Obkładanie drewnem to jeden z najpopularniejszych sposobów wykańczania schodów z betonu. Na ogół wykorzystuje się w tym celu drewno dębu, jesionu, buka i materiały egzotyczne - merbau, jatobę, mahoń, heban. Okładziny można lakierować, dobre efekty daje też olejowanie. Jeśli zdecydujemy się na ten wariant, musimy pamiętać, żeby drewniane okładziny schodów układać jak najpóźniej - robotnicy wykańczający dom i przenoszący między kondygnacjami ciężkie przedmioty mogą je zniszczyć.
Schody zabiegowe na konstrukcji wspornikowej - zdj. nr 8. Stopnie z litego drewna o grubości 6 cm zamocowano z jednej strony w ścianie, a z drugiej opierają się na tafli z klejonego, hartowanego szkła (2 × 8 mm).
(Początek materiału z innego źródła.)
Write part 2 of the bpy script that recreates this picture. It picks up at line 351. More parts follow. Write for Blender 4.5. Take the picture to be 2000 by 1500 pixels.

Stopnie mogą być zrobione m.in. z buku, dębu, jesionu, orzecha amerykańskiego i merbau. Cena od 22 tys. zł. Warto pamiętać, że schody powinny dobrze komponować się z podłogą. Ich okładziny mogą być np. z drewna tego samego gatunku.
Na zdj. nr 9 mamy zupełnie inne na pierwszy rzut oka, ale także zabiegowe - schody na policzkach giętych, wykonane z egzotycznego drewna merbau. To również schody policzkowe (pierwsze wśród naszych zabiegowych), z zamontowanym w belce policzkowej podświetleniem. Balustradę zaprojektowano ze stali nierdzewnej, pochwyt z drewna. Wejście i zejście poszerzone. Cena 25 tys. zł.
Schody kręcone
Zdj. nr 10 - kolejne schody kręcone. Stopnie z bukowego drewna, metalowa konstrukcja, poręcz z tworzywa sztucznego. Średnica 130 cm (stopień ma około 60 cm szerokości) lub 150 cm. Takie schody można kupić w marketach budowlanych - ich cena to około 3,5 tys. zł. Na najtańsze schody spiralne wydamy w markecie między 1,5 a 2 tys. zł. Za ich montaż zapłacimy kilkaset zł. Zaczęliśmy zatem od efektownych drewnianych schodów po łuku za 100 tys. zł, kończymy dużo "ciaśniej" skręconymi schodami za 2 tys. zł.